Mike Mukebayi, un Opposant congolais condamné pour insultes grossières en l’encontre du Chef de l’Etat et d’autres politiciens ont reçu le soutien du peuple et de l’opposant Fayulu qui ont vu en cette condamnation une tentative du pouvoir de le faire taire.
Eugène Diomi Ndongala, un Opposant à l’ancien président Joseph Kabila a été condamné pour viol sur mineure avec des preuves évidentes. Son cas a été relayé dans la population comme étant un règlement de compte du pouvoir.
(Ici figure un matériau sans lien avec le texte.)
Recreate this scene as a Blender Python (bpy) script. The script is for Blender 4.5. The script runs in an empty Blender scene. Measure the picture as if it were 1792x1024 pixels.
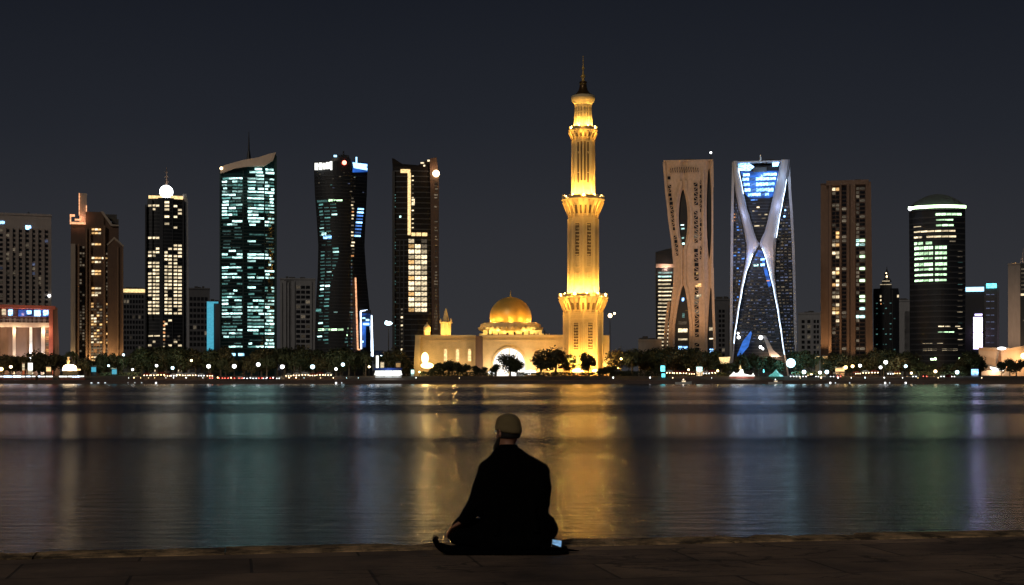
import bpy, math, random
from mathutils import Vector, noise as mnoise
R = math.radians
PI = math.pi
SC = bpy.context.scene
COL = SC.collection
F, HZ, CZ = 2489.0, 659.0, 1.09      # focal length, horizon row and eye height of the view
LAND = 1.3                            # height of the far shore
WATER = -1.91
random.seed(7)

# ------------------------------------------------------------------ tagging
def tag(o, label=None, cat=None, group=None, kind=None):
    if label: o['label'] = label
    if cat: o['category'] = cat
    if group: o['group'] = group
    if kind: o['kind'] = kind
    return o

def empty(name, loc, label=None, cat=None, group=None, rz=0):
    o = bpy.data.objects.new(name, None)
    o.empty_display_size = 0.5
    COL.objects.link(o)
    o.location = loc
    o.rotation_euler = (0, 0, rz)
    return tag(o, label, cat, group)

def copy_tree(o, parent=None):
    c = o.copy()
    COL.objects.link(c)
    c.parent = parent
    for ch in list(o.children):
        copy_tree(ch, c)
    return c

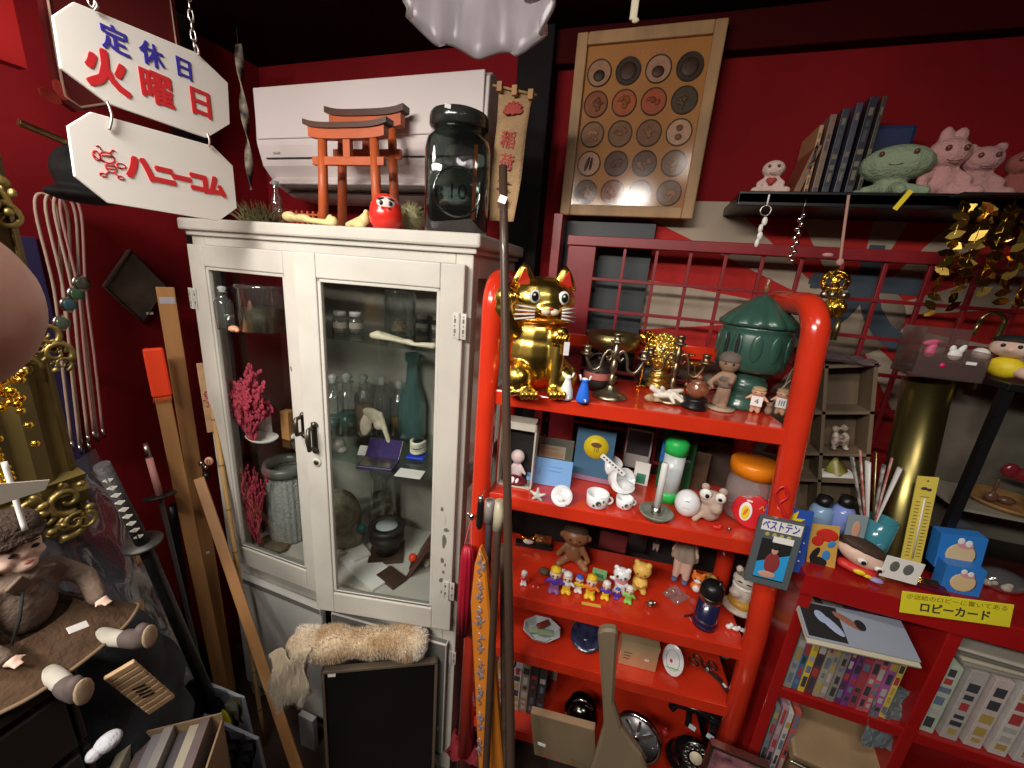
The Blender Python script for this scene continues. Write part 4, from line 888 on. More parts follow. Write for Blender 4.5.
# green ceramic lantern
GRN = mat('dark_green_enamel', (.035, .10, .075), .3, coat=.35, noise=.2, nscale=10)
e, h, w = fig('green_lantern', 'large dark green ceramic lantern with domed lid', 'lantern', 751, 415, 293, 78, g1, .075)
R = w*.5
def ribs(r, z, amp, n=96): return [(r*(1+amp*abs(cos(6*a)))*cos(a), r*(1+amp*abs(cos(6*a)))*sin(a), z) for a in [2*pi*i/n for i in range(n)]]
sub(e, 'pedestal', lambda b: b.lathe([(0, 0), (R*.62, 0), (R*.64, h*.04), (R*.55, h*.07), (R*.55, h*.16), (R*.60, h*.17), (R*.60, h*.24), (R*.52, h*.26), (R*.60, h*.32), (R*.62, h*.36), (0, h*.37)], n=40), GRN)
sub(e, 'drum', lambda b: b.lathe([(0, h*.34), (R*.80, h*.345), (R*.90, h*.38), (R*.93, h*.45), (R*.93, h*.66), (R*.88, h*.70), (R*.95, h*.72), (0, h*.73)], n=48), GRN)
def petals(b):
    for i in range(12):
        a = 2*pi*i/12+.1; b.ell((R*.93*cos(a), R*.93*sin(a), h*.56), (R*.05, R*.15, h*.115), (0, 0, a), n=14)
sub(e, 'petal_relief', petals, GRN)
def slots(b):
    for a in (-2.30, -1.96): b.ell((R*.965*cos(a), R*.965*sin(a), h*.57), (R*.05, R*.055, h*.10), (0, 0, a), n=12)
sub(e, 'dark_opening', slots, BLKM)
sub(e, 'lid', lambda b: b.grid([ribs(R*r_, h*z_, am) for r_, z_, am in ((.02, 1.0, 0), (.12, .985, .0), (.4, .93, .05), (.75, .83, .07), (.95, .76, .08), (.93, .73, .08), (.5, .715, .0))], close=True), GRN)
sub(e, 'finial', lambda b: b.lathe([(0, h*1.0), (R*.07, h*1.02), (R*.09, h*1.05), (R*.05, h*1.08), (R*.08, h*1.12), (0, h*1.14)], n=16), AMB)
# two little figures with number bibs
for k, (px, lab, dg) in enumerate([(757, 'little bisque doll with a numbered white bib, the one in front of the green lantern', '4'), (782, 'little bisque doll with a striped white bib beside the right post', 'III')]):
    e, h, w = fig('bib_doll', lab, 'figurine', px, 414+k*2, 386+k*2, 16, g1, -.005+.012, 'small bisque dolls with white bibs')
    blobs(e, 'body', SKIN, h, [('l', (-.1, 0, .06), (-.08, 0, .4), .08, .1), ('l', (.1, 0, .06), (.08, 0, .4), .08, .1), ((0, 0, .5), (.2, .15, .22)), ((0, 0, .8), (.25, .2, .17)), ('l', (-.2, 0, .62), (-.34, -.05, .5), .06, .05), ('l', (.2, 0, .62), (.34, -.05, .5), .06, .05)], vox=.035)
    sub(e, 'bib', lambda b: b.box((.36*h, .01*h, .36*h), (0, -.18*h, .48*h), (-.05, 0, 0), bev=.004*h), WHITE)
    sub(e, 'bib_mark', lambda b: b.text(dg, .28*h, T(0, -.192*h, .47*h), .002*h), mat('bib_ink', (.05, .08, .2), .5))
    blobs(e, 'cap', mat('straw_cap', (.45, .30, .17), .7), h, [((0, .01, .92), (.25, .2, .08)), ((0, -.12, .88), (.2, .12, .03))], vox=.04); dots(e, 'eye', BLACK, h, [((s*.09, -.19, .80), .022) for s in (-1, 1)])
e, h, w = fig('seated_clay_cat', 'small sitting brown clay cat between the two bib dolls', 'figurine', 769, 416, 400, 11, g1, .008)
blobs(e, 'body', CLAY, h, [((0, 0, .3), (.25, .3, .3)), ((0, -.1, .7), (.2, .2, .2)), ('l', (-.12, -.1, .85), (-.14, -.1, 1), .06, .02), ('l', (.12, -.1, .85), (.14, -.1, 1), .06, .02)], vox=.05)
WIRE = mat('cream_wire', (.55, .48, .36), .4)
b = MB(); b.m(WIRE); b.tube(curve_pts([(-.03, 0, 0), (-.02, 0, .05), (.004, 0, .085), (.02, 0, .06), (.016, 0, 0)]), .0014, 6); b.tube(curve_pts([(-.02, .02, 0), (-.01, .02, .10), (.022, .02, .13), (.03, .02, .10), (.026, .02, 0)]), .0014, 6)
tag(b.build('wire_hoops'), 'thin bent cream wire hoops behind the striped-bib doll', 'wire', loc=onz(793, 414, g1)+Vector((-.01, .02, 0)), rz=-.4)
tagbox('clay_tile', 'small flat clay tile under the two bib dolls', 'tile', 774, 417, at(774, 417, .93).y, g1, (.001, .001, .001), 0, CLAY) if 0 else None
p = onz(512, 396, g1); e = empty('glass_ink_pot', 'small clear pot with silver cap behind the left end post', 'jar', (at(509, 388, .95).x, .95, g1))
sub(e, 'body', lambda b: b.lathe([(0, 0), (.018, 0), (.018, .035), (.012, .04)]), JARG); sub(e, 'cap', lambda b: b.lathe([(0, .055), (.013, .055), (.013, .04), (0, .04)]), SILVER)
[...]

Le peuple et d’autres Opposants ne cessaient de demander sa remise en liberté. En 2018, Il a été relâché.
LA CLASSE POLITIQUE, UN ESPACE POUR DES HORS LA LOI
A vrai dire, la classe politique congolaise s’est construire comme étant un espace des hors la loi.
C’est une classe de gens jouissant d’un traitement préférentiel par le simple fait d’appartenir à l’un des deux camps opposés dans la politique.
Les lois du pays ne s’appliquent que sur le citoyen ordinaire mais qui a plus à espérer des autorités qu’à offrir.
À Kinshasa, des immeubles appartenant à des autorités politiques fleurissent mais seuls quelques-uns paient l’impôt foncier qui doit être l’une de ressource financière principale du pays.